Graphic design, painting, collage, experimental cinema, sculpture, photography, etchings, objects, and industrial design from the Museum’s collection all feature in the exhibition. Psychedelia is thus reconstructed in a quest to uncover its tricks, precursors and heritage.

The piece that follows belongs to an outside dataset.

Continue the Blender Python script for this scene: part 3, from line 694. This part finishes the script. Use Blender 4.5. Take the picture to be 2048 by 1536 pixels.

This exhibition featured artworks by: Roberto Aizenberg, Juan Andino, Pompeyo Audivert, Luis Fernando Benedit, Bandi Binder, Ricardo Blanco, Mildred Burton, Miguel Caride, Camelo Carrá, Juan Cavallero, Jorge de la Vega, Casimiro Domingo, Manuel Espinosa, Carlos Furman, Edgardo Giménez, Abdulio Giudici, Luis Gowland Moreno, Miguel Harte, Fabio Kacero, Bruno Janello, Julio Le Parc, Alfredo Londaibere, Eduardo Mac Entyre, Rómulo Macció, Victor Magariños, María Martorell, Marta Minujín, Oski, Aldo Paparella, Martha Peluffo, Rogelio Polesello, Marcelo Pombo, Pérez Celis, Omar Schilliro, Antonio Seguí, Carlos Silva, Oscar Smoje, Carlos Squirru, Juan Stoppani, Peter Van Artens and Xul Solar, among others.